Ein erhöhtes Fahrgastaufkommen ist aber wohl für den Landkreis Marburg-Biedenkopf nur bedingt zu erwarten, wie Herr Debus in der Ausschusssitzung WIELU meinte, da dies bereits mit der Einführung der kreisweiten Clevercard erfolgte.
Das neue Schülerticket hat aber noch einen zweiten Pferdefuß. Denn es ändert sich nichts an der Ungleichbehandlung von Schülern bei der Fahrtkostenerstattung – sie wird durch den Mehrwert des Tickets sogar noch größer. Wie bisher gilt, dass nur bei einem Schulweg von mehr als 2 km zur zuständigen Grundschule beziehungsweise von mehr als 3 km zur weiterführenden Schule die Fahrtkosten übernommen werden.
Schülerinnen und Schüler dagegen, die in unmittelbarer Nähe zur ihrer Schule wohnen, schauen weiter in die Röhre.
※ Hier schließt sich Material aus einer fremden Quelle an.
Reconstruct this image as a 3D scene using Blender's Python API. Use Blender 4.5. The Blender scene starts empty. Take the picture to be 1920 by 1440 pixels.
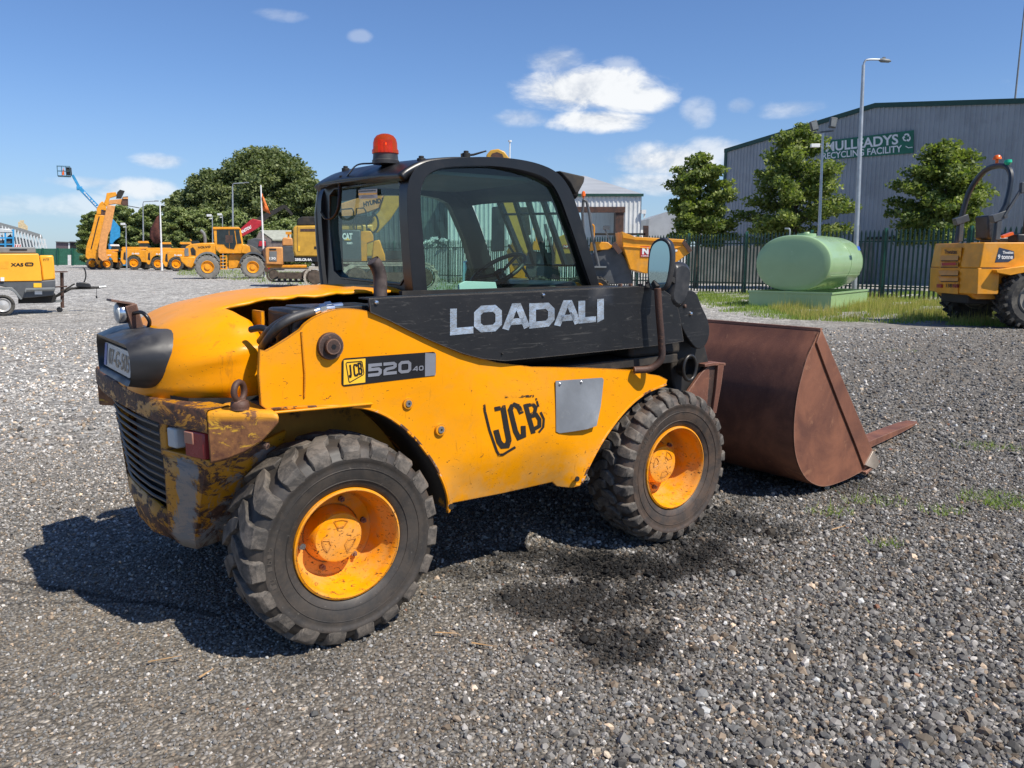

Was bei einem Ticket nur für den Schulweg noch halbwegs akzeptabel war, ist es mit dem erweiterten Umfang des Tickets nicht mehr. Hier haben die Landesregierung und die Verkehrsverbünde eine Chance vertan, endlich für Gleichbehandlung zu sorgen. Auch wenn, das sage ich mit Blick auf die Leistungserbringer, sich dies natürlich ebenfalls kostensteigernd bemerkbar machen würde. Aber das gehört zur Gerechtigkeit aus meiner Sicht eben dann auch dazu.
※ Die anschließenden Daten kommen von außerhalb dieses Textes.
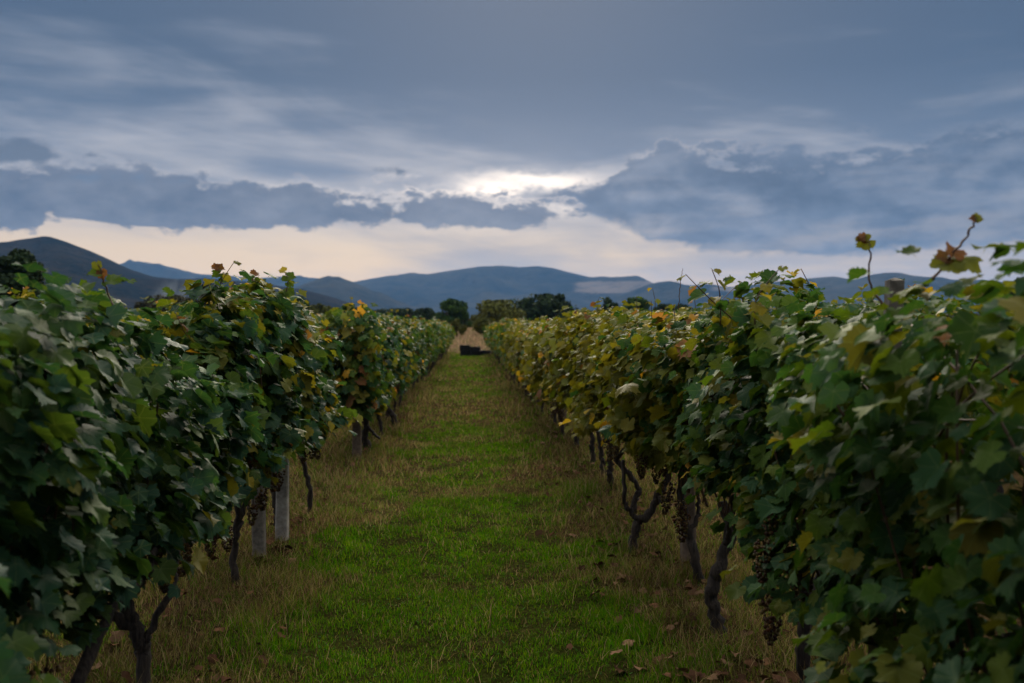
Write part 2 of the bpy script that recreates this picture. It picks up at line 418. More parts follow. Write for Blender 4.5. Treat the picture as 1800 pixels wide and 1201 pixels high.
# ------------------------------------------------------------------ vine leaves
def leaf_template(seed, fine):
    """petiole joint at origin, tip towards +y, upper face +z; width about 1.3"""
    r = np.random.default_rng(seed)
    half = [(0,.97,1), (8,.92,0), (14,.92,0), (22,.80,0), (28,.80,0), (36,.85,0), (44,.90,0), (52,.93,1), (60,.89,0), (68,.84,0), (78,.74,0), (88,.76,0), (97,.75,0), (108,.75,1), (122,.70,0), (140,.69,0), (156,.60,0), (171,.30,0)] if fine else \
           [(0,.98,1), (13,.92,0), (24,.78,0), (40,.88,0), (52,.93,1), (66,.84,0), (78,.73,0), (108,.76,1), (145,.66,0), (171,.30,0)]
    pts = [(math.radians(a), d*(1+.07*r.normal())*(1.05 if k % 2 == 0 else .93 if fine else 1), v) for k, (a, d, v) in enumerate(half)]
    oth = [(-math.radians(a), d*(1+.07*r.normal())*(1.05 if k % 2 == 0 else .93 if fine else 1), v) for k, (a, d, v) in enumerate(half)][1:]
    ring = oth[::-1] + pts
    A = np.array([q[0] for q in ring]); D = np.array([q[1] for q in ring]); Vn = np.array([q[2] for q in ring], float)
    fold, curl, wav, ph = r.uniform(-.25, .55), r.uniform(.02, .75)**1.2, r.uniform(.04, .17), r.uniform(0, 6.3)
    cup = r.uniform(-.25, .30)
    def shape(a, d, v):
        x = d*np.sin(a); y = d*np.cos(a); rr = d*d
        z = fold*np.abs(x) - curl*np.clip(y, 0, 2)**2*.9 - cup*x*x + wav*np.sin(a*3.7+ph)*rr*1.3 + (1-v)*.05*d
        return np.stack([x, y, z], -1)
    if fine:
        Vm = np.where(Vn > 0, 1, 0.0); inner = shape(A, D*.52, Vm); mid = inner
        V = np.vstack([[[0,0,0]], inner, shape(A, D, Vn)]); vein = np.concatenate([[1], Vm, Vn]); n = len(A)
        k = np.arange(n-1); f = np.vstack([np.stack([np.zeros(n-1, int), k+2, k+1], -1), np.stack([k+1, k+2, k+2+n], -1), np.stack([k+1, k+2+n, k+1+n], -1)])
    else:
        V = np.vstack([[[0,0,0]], shape(A, D, Vn)]); vein = np.concatenate([[1], Vn]); n = len(A)
        k = np.arange(n-1); f = np.stack([np.zeros(n-1, int), k+2, k+1], -1)
    # petiole
    b = len(V); w = .022
    V = np.vstack([V, [[-w,.03,0], [w,.03,0], [-w,-.34,-.10], [w,-.34,-.10], [0,-.62,-.34]]]); vein = np.concatenate([vein, [1]*5])
    f = np.vstack([f, [[b,b+1,b+3], [b,b+3,b+2], [b+2,b+3,b+4]]])
    V[:, 1] -= .0
    return V, f, vein
TF = [leaf_template(100+k, True) for k in range(16)]
TC = [leaf_template(200+k, False) for k in range(9)]
LEAF_MESH = [mesh('leaf', V, f, M_LEAF, True, attrs={'vein': v}) for V, f, v in TF]
def frames(n, tip):
    n = n/np.linalg.norm(n, axis=1)[:, None]; tip = tip - (tip*n).sum(1)[:, None]*n
    tip /= np.linalg.norm(tip, axis=1)[:, None] + 1e-9; xx = np.cross(tip, n)
    return np.stack([xx, tip, n], -1)          # columns
def leaf_mesh(name, pos, fr, size, col, templates, mat):
    """many leaves joined into one mesh"""
    N = len(pos); pick = RNG.integers(0, len(templates), N); VV, FF, CC, AA = [], [], [], []; n = 0
    for k, (V, f, vein) in enumerate(templates):
        I = np.where(pick == k)[0]
        if not len(I): continue
        P = np.einsum('nij,vj->nvi', fr[I], V)*size[I][:, None, None] + pos[I][:, None]
        VV.append(P.reshape(-1, 3)); FF.append((f[None] + (np.arange(len(I))*len(V))[:, None, None] + n).reshape(-1, 3))
        CC.append(np.repeat(col[I], len(V), 0)); AA.append(np.tile(vein, len(I))); n += len(I)*len(V)
    return mesh(name, np.vstack(VV), np.vstack(FF), mat, True, attrs={'vein': np.concatenate(AA)}, cols=np.vstack(CC))
GREENS = np.array([[.030,.082,.022], [.040,.096,.018], [.060,.110,.012], [.028,.078,.030], [.080,.115,.010]])
OLIVES = np.array([[.135,.150,.020], [.170,.150,.020], [.125,.125,.018]])
YELLOWS = np.array([[.46,.31,.03], [.38,.30,.05], [.50,.26,.025]])
BROWNS = np.array([[.17,.07,.025], [.26,.13,.055], [.12,.06,.026], [.34,.16,.07]])
COOL = np.array([[.024,.074,.036], [.030,.082,.034], [.040,.092,.026], [.022,.066,.038], [.055,.100,.020]])
def leaf_colours(N, p_ol, p_ye, p_br, rng=RNG, cool=False):
    u = rng.random(N); c = (COOL if cool else GREENS)[rng.integers(0, len(GREENS), N)].copy()
    def put(mask, tab): c[mask] = tab[rng.integers(0, len(tab), mask.sum())]
    put(u < p_ol+p_ye+p_br, OLIVES); put(u < p_ye+p_br, YELLOWS); put(u < p_br, BROWNS)
    return c*rng.uniform(.75, 1.25, (N, 1))

# ------------------------------------------------------------------ vine rows
def prof(tab): return (np.array([a for a, _ in tab], float), np.array([b for _, b in tab], float))
TOP_L = prof([(-3,1.7), (1.5,1.70), (2.6,1.74), (3.4,1.70), (3.9,1.50), (4.2,1.36), (4.7,1.40), (5.0,1.64), (5.4,1.78), (6.4,1.81), (7.2,1.76), (7.7,1.58), (8.15,1.30), (8.2,0), (11.1,0), (11.15,1.66), (11.8,1.76), (13,1.66), (20,1.66), (30,1.62), (57,1.56)])
TOP_R = prof([(-3,1.7), (1.5,1.72), (2.0,1.77), (2.6,1.77), (2.9,1.60), (3.3,1.66), (3.6,1.70), (4.1,1.71), (4.7,1.60), (6,1.62), (8,1.64), (10.5,1.68), (15.6,1.62), (16.2,1.36), (16.9,1.58), (26,1.62), (57,1.53)])
BOT_L = prof([(0,.52), (3,.62), (4,.70), (4.6,.78), (6,.80), (8.2,.84), (11,.52), (13,.60), (60,.58)])
BOT_R = prof([(0,.55), (2.5,.60), (3.7,.70), (4.8,.80), (7,.82), (9,.74), (13,.58), (60,.55)])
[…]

Eine Nachbesserung sollte hier also unbedingt noch erfolgen.
Und last but not least: Mit dem hessenweiten Schülerticket, das zweifellos ein großer Schritt in die richtige Richtung ist, wird das Angebot des ÖPNV noch nicht besser.
Überspitzt gesagt: Was nutzt es, dass ich überall hinfahren könnte – wenn dorthin gar kein Bus fährt?
Auf das Schülerticket muss also – und das im Interesse aller ÖPNV-Nutzer – auch noch ein schlüssiges und nachhaltiges Mobilitätskonzept folgen, insbesondere für den ländlichen Raum. Wir dürfen gespannt sein, ob die Landesregierung dafür dann auch nochmal zusätzliches Geld in die Hand nimmt. Denn von den Kommunen, das wissen wir alle, wird dies nicht zu leisten sein.
Herzlichen Dank für Ihre Aufmerksamkeit!